Sunday, May 04, 2014

Yom Hazikaron 5774/2014 - "Children of Winter '73"

Yom Hazikaron in Israel is a day which has a distinctive soundtrack; some speak of it as a "secular prayerbook." It is a prayerbook, because these songs  form a liturgy of sorts; always the same sombre songs. After a while, these hallowed cultural milestones - beautiful songs, the best of Israeli poetry, which speak of memory, loss, longing, friendship, love, and yes, death in war - take on a sanctity and reverence that is unequaled in Israeli society. The songs that are played on TV, on the radio, at ceremonies in schools and public squares. They are a musical canon, starting with  poetry and tunes of pre-State Israel, on to the War of Independence and all the wars, until today. 

I recall, when I was a new Oleh, that I visited my cousin's house one motzaei shabbat. He was listening to the news as I entered the house. He turned off the radio and said: "Someone must have been killed in Lebanon." His wife replied: "Did they announce it on the news?" He said: "No! But they wouldn't play that song after the news unless someone had been killed." Sure enough, later that evening, the newscaster announced that two soldiers had been killed.

These songs are a code, a language that we imbibe when we live here.

One incredible song, that brings me to tears virtually any time I hear it is the song called הילדים של חורף י73. Listen to it here. Hebrew words are here, English here.


We are the children of winter 1973.
You dreamt us first at dawn at the end of the battles,
You were tired men that thanked their good luck,
You were worried young women and you wanted so much to love,
When you conceived us with love in winter 1973,
You wanted to your bodies to be full with that which the war had destroyed.

And when we were born the country was wounded and sad,
You looked at us you hugged us you were trying to find comfort,
When we were born the elders blessed with tears in their eyes,
They said:" we wish those kids will not have to go to the army",
And your faces in the old picture prove,
That you said it form the bottom of your hearts,
When you promised to do every thing for us,
To turn a foe into a friend.

You promised a dove,
an olive tree leaf,
you promised peace
You promised spring at home and blossoms
You promised to fulfill promises, you promised a dove

We are the children of winter 1973
We grew up, and are now in the army, holding our rifle,
Helmet on our heads
We know how to make love to laugh and cry,
We are men we are women,
and we too dream about babies.

This is why we will not pressure nor will we demand,
And we will not threaten!
When we were young you said "promises need to be kept".
If strength is what you need, we will give it, 
We will not hold back
We just wanted to whisper
We are the children of that winter in the year 1973

You promised a dove,
an olive tree leaf,
you promised peace
You promised spring at home and blossoms
You promised to fulfill promises,
you promised a dove

So what is this song about? It was written in 1994 by Shmuel Hasfari, one of the veterans of the 1973 Yom Kippur War, a man who lost his best friend in that war. He was at the time working with the army's musical troupe - "lahakat hanachal" and he looked at his soldiers and realized that they were the same age that he had been when he was called to battle in 1973. He sat down and wrote the song.

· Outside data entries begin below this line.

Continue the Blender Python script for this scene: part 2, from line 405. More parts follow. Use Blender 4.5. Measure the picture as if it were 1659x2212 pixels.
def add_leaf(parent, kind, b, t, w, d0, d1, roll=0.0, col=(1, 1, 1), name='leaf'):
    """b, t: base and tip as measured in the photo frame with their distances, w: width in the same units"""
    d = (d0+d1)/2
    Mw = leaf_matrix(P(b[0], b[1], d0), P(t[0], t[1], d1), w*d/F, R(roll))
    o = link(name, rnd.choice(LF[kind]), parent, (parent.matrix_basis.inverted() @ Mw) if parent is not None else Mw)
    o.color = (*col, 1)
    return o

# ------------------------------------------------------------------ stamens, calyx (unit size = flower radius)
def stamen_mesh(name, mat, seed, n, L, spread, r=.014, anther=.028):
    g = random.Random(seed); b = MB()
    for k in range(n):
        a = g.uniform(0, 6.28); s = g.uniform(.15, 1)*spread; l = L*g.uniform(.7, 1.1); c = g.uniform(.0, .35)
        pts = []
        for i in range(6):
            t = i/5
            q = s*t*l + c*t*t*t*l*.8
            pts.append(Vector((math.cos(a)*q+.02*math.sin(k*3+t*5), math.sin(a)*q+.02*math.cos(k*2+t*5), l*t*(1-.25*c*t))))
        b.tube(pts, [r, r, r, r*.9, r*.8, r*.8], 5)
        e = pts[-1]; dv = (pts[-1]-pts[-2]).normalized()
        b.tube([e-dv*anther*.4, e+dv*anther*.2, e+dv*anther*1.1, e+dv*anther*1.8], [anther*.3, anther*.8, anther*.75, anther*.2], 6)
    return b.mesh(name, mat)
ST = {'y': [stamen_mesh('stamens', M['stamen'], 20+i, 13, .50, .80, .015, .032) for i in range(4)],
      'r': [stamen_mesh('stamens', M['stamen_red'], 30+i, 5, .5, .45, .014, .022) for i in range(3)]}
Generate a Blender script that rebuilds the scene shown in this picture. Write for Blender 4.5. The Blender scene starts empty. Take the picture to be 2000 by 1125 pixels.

To fully understand it, let me refer to another song... Yehoram Gaon's song "Ani mavtiah lach". It was a song born in 1973 and extremely popular. In that song, Yehoram Gaon promises his little girl, in the name of all the soldiers who fought, that "This will be the last war". "Children of Winter 1973" is a response of sorts to that song.

 
Who are the "Children of Winter 1973"? These are the kids born after the Yom Kippur War, a campaign in which Israel suffered a huge death toll, but possibly more significantly, a war that inflicted a tremendous knock to Israeli morale. These are the children conceived by parents and raised in a society still hurting, humiliated and wounded from the war. And  their birth brought the hope of regeneration, the promise of new life after the horrible losses of the war. Grandparents hoped that these kids would never go to war; that there would be peace. Parents told their kids that they would grow up in a different era. But the children conceived in the winter of 1973 grow up and find themselves in a country still at war, still in the army, and peace was far off. In the song, they challenge their parents naive optimism. They express their willingness to fight and defend our country. But they suggest that parents should be more careful with their optimistic promises. We should be cautious before we assure the next generation that we will bring them peace.

Some in the Israeli public viewed this song as arrogant, or anti military. I see it as a powerful story of the realism that is modern Israel. I recall, in my child, a storybook in which Yoni and Mustafa join hands and march into a rainbow decorated future. Those books don't exist today. This is a sobering song, because it suggests that war is our reality for the time being; that many generations will still need to fight in order to ensure that the future will eventually bring peace. And as the song says, "If strength is what you need, we will give it, We will not hold back." The children/adults in the song are people who serve in the military and are willing to pay the price, but they are also in a space in which they don't suffer from the delusion that there is going to be an imminent solution to Israel's conflicted reality.

If this song was appropriate for 1994 when it was written, then it is all the more apt for Yom Hazikaron 2014.